GIVEN REQUEST
Of the material below, the lines to be retyped are those from the line containing "Generate a Blender" through the line containing "random.seed(7)", inclusive; reproduce them exactly.

GIVEN INFORMATION
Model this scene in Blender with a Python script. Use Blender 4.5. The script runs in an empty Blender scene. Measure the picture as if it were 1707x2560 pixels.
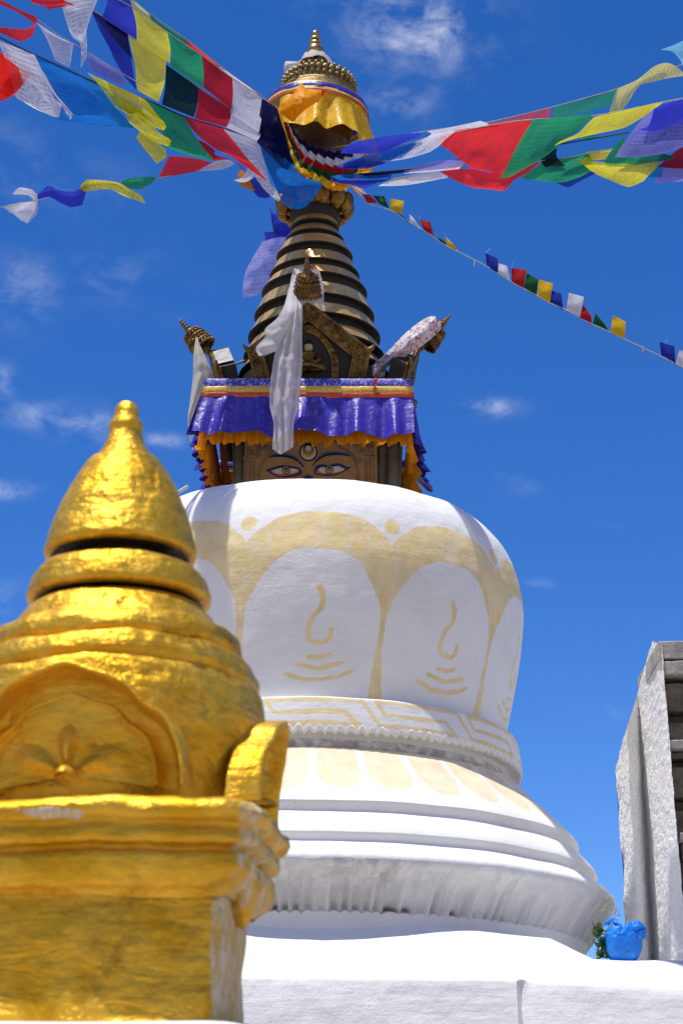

...

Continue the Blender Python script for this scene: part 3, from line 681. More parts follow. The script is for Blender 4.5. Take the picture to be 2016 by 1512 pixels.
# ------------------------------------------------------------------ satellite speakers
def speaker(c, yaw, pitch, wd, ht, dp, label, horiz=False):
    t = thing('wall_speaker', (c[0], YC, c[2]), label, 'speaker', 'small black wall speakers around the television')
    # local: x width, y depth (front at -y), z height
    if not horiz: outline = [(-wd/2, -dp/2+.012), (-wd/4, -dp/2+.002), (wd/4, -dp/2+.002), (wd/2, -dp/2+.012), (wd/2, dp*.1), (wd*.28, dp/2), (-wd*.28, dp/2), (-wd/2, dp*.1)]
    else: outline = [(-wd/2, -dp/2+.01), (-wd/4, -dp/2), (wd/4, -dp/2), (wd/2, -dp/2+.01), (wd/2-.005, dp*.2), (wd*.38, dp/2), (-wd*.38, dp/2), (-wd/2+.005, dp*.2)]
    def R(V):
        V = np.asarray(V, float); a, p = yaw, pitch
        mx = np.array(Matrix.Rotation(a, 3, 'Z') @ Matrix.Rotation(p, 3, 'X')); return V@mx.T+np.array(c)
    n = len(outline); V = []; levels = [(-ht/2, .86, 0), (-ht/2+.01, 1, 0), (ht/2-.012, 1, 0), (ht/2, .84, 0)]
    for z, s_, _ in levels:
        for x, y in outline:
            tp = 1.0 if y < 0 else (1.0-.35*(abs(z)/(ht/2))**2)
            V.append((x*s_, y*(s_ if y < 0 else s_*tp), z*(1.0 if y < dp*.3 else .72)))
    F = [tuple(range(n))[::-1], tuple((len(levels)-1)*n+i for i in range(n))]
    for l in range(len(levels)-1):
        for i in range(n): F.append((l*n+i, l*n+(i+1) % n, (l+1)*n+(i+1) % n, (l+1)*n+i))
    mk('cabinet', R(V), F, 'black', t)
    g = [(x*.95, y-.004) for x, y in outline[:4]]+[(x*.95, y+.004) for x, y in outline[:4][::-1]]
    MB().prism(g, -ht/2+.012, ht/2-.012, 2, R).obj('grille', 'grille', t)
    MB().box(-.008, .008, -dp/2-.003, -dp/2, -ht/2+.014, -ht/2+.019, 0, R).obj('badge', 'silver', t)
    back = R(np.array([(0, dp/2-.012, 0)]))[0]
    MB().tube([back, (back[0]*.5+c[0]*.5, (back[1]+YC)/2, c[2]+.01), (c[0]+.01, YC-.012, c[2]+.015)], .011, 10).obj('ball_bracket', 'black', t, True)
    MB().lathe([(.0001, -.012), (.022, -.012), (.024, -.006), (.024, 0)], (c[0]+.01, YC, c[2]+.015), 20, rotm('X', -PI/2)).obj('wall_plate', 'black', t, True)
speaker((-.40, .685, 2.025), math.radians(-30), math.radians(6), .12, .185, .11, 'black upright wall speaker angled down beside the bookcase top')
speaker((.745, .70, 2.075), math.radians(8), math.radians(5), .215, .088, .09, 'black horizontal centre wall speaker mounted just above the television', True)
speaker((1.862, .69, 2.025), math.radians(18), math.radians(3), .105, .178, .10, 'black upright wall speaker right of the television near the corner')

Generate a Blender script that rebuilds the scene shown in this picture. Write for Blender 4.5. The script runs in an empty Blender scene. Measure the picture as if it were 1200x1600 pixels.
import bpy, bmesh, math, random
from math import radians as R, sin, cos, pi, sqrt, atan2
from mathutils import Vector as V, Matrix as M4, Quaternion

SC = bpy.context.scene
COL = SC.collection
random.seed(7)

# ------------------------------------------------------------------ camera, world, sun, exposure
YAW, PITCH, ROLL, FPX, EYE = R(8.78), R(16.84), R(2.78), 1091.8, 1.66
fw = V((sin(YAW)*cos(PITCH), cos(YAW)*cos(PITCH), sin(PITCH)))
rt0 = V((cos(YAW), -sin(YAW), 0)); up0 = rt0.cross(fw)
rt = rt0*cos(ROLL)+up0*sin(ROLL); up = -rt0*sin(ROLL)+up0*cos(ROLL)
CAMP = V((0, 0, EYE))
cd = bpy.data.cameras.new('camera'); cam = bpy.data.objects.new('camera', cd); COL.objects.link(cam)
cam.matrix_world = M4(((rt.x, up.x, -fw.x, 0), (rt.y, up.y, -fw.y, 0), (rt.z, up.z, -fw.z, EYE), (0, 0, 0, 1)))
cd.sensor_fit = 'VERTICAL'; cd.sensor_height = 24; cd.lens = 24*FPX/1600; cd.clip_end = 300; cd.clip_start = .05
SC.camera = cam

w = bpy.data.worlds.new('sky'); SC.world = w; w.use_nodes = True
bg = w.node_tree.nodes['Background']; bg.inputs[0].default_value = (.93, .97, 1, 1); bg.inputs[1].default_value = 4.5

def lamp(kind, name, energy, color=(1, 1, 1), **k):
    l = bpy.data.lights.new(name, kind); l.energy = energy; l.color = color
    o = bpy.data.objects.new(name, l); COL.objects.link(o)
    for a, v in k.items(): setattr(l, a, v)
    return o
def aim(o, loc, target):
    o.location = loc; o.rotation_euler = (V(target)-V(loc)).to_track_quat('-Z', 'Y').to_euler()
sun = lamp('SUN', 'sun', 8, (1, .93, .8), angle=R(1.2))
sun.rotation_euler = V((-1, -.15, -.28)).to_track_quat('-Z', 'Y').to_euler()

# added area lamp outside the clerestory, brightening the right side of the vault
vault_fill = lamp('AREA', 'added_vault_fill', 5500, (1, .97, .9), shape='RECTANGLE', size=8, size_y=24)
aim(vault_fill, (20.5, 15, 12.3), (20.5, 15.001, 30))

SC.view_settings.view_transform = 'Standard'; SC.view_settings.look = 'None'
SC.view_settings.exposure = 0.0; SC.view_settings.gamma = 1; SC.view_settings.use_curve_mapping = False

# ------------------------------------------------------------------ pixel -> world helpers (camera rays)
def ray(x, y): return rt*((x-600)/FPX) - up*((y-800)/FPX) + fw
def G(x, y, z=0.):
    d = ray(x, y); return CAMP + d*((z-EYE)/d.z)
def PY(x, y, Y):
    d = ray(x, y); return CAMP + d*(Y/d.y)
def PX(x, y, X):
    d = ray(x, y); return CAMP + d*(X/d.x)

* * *

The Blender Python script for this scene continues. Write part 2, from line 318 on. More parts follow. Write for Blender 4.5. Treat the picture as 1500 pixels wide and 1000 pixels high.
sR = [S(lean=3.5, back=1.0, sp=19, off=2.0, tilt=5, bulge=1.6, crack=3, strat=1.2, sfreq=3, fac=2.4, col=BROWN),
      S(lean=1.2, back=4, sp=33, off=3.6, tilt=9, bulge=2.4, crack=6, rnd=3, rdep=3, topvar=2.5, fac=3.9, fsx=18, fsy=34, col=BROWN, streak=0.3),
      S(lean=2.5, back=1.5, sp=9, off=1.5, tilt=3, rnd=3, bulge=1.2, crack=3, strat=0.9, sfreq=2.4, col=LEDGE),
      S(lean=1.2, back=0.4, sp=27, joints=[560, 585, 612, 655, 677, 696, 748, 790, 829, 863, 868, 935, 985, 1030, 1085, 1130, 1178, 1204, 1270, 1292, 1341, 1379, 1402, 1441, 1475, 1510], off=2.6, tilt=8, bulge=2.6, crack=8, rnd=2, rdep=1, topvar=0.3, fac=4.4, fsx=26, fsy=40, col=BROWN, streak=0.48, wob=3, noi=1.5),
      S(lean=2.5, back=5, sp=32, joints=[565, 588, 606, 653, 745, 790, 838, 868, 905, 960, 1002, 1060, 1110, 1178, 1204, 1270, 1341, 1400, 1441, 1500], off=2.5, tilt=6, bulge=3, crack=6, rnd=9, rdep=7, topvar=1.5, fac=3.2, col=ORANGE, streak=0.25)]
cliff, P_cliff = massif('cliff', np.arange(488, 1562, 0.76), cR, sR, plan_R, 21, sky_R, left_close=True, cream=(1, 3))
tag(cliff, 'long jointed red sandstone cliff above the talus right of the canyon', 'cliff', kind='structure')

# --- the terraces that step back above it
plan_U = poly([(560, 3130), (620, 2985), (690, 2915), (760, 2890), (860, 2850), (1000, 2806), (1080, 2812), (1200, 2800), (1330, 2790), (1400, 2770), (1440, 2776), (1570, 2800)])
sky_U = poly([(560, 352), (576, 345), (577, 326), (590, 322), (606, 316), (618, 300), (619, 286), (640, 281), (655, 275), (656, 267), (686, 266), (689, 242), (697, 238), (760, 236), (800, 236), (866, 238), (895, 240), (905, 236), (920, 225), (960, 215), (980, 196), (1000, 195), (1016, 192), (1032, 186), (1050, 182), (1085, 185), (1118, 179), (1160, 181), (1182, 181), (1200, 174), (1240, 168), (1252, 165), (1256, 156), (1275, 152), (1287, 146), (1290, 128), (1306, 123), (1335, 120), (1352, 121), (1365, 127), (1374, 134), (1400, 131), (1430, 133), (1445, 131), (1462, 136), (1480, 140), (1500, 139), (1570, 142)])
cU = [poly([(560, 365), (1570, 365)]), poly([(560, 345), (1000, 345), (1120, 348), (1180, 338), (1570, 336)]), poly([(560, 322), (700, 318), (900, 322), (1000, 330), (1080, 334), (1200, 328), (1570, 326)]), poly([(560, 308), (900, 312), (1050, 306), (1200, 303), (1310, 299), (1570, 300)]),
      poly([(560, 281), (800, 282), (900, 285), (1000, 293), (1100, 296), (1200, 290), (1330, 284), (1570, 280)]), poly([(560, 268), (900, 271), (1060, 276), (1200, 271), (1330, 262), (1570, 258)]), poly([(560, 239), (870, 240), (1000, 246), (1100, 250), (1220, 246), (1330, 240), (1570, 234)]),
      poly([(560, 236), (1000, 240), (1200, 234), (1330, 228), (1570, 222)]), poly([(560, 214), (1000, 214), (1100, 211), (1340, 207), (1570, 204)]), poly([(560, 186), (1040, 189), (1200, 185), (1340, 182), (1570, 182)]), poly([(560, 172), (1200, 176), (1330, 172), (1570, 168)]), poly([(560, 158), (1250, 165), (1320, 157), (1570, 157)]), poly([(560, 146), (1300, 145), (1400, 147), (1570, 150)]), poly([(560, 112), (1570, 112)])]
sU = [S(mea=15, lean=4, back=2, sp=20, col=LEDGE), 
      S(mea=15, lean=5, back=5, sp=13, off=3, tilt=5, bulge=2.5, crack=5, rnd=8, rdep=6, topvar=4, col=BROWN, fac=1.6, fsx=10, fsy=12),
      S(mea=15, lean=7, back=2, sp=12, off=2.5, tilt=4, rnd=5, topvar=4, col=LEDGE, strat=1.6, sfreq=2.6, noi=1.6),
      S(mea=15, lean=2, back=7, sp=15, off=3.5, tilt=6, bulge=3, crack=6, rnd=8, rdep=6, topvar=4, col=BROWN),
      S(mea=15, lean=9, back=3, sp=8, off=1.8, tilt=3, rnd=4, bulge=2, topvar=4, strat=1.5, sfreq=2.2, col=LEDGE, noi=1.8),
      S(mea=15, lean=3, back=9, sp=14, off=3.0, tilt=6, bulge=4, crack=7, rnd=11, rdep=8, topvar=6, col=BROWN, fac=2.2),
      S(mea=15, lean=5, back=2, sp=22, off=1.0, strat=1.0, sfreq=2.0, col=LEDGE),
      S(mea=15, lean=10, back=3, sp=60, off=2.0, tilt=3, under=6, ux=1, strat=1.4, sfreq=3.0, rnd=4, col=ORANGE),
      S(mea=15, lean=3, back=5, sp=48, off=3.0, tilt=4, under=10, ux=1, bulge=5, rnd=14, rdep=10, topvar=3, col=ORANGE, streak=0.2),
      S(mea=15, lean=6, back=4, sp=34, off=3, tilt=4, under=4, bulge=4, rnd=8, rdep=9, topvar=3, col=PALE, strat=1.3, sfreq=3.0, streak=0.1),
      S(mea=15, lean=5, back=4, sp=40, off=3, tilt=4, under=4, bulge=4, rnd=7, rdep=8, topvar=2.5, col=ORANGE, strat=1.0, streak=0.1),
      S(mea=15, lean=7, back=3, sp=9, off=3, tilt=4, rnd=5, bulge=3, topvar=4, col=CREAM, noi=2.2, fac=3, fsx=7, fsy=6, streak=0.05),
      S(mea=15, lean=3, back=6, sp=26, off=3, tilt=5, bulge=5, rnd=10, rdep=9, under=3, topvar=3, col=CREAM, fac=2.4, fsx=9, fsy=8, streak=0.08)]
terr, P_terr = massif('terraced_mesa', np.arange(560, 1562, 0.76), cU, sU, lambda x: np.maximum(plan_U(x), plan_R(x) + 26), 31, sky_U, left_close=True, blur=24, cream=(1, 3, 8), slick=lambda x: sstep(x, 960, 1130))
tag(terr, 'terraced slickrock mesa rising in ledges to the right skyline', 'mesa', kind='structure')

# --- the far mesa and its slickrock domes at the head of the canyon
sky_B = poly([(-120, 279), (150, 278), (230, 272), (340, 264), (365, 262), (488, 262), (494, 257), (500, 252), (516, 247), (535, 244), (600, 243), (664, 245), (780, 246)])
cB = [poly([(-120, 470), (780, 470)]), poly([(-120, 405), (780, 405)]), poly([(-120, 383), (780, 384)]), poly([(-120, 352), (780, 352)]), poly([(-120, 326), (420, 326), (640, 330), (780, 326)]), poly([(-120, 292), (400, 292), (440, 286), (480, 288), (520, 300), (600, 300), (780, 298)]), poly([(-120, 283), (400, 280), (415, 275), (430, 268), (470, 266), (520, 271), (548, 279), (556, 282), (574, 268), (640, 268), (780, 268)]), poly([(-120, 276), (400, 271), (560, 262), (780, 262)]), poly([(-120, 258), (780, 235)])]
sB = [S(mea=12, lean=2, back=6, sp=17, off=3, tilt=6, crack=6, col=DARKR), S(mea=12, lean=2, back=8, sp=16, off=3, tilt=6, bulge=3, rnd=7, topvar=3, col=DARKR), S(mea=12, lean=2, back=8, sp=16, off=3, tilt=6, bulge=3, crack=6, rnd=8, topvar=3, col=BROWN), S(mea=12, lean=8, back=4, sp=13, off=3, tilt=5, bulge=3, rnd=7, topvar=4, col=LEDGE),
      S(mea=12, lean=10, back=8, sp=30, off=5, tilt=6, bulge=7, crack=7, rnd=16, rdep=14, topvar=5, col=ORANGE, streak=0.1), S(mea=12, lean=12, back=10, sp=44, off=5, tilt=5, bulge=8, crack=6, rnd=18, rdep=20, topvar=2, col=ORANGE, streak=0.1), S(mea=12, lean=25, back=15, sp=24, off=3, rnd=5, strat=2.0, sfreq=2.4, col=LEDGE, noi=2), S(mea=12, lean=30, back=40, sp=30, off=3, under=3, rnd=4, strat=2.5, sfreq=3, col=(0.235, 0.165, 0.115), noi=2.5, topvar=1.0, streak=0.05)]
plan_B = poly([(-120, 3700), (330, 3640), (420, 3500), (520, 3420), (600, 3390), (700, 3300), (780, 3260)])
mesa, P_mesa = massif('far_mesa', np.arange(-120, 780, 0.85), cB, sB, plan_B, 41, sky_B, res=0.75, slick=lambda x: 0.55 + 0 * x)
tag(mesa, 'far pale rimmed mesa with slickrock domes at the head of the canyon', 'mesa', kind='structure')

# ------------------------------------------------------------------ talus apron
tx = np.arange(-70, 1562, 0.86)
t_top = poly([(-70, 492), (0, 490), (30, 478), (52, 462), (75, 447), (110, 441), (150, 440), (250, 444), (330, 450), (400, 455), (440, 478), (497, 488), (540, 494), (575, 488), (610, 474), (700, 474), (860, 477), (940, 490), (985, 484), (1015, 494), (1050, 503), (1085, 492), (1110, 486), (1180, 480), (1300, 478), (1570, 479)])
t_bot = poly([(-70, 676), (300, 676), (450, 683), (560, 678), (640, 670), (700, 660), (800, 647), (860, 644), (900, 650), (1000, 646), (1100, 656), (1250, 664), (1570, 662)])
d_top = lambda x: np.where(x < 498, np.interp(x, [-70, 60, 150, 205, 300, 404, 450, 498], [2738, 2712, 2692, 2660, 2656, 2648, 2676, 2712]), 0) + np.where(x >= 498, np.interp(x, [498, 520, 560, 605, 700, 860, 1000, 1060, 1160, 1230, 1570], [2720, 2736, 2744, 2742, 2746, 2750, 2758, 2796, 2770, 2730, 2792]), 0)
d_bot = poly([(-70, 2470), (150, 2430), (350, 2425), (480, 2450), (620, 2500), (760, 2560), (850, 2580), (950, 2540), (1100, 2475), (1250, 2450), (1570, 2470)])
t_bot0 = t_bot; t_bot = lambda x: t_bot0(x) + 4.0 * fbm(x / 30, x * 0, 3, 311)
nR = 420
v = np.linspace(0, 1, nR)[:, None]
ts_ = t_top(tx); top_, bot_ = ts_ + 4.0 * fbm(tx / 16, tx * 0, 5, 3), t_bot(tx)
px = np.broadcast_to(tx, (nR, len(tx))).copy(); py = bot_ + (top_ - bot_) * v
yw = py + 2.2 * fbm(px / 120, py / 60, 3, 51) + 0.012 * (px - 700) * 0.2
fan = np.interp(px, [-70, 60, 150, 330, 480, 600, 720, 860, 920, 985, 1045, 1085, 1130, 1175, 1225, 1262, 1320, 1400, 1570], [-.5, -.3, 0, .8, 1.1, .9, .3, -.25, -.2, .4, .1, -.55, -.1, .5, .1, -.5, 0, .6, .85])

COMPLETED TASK
Generate a Blender script that rebuilds the scene shown in this picture. Write for Blender 4.5. The script runs in an empty Blender scene. Measure the picture as if it were 1200x1600 pixels.
import bpy, bmesh, math, random
from math import radians as R, sin, cos, pi, sqrt, atan2
from mathutils import Vector as V, Matrix as M4, Quaternion

SC = bpy.context.scene
COL = SC.collection
random.seed(7)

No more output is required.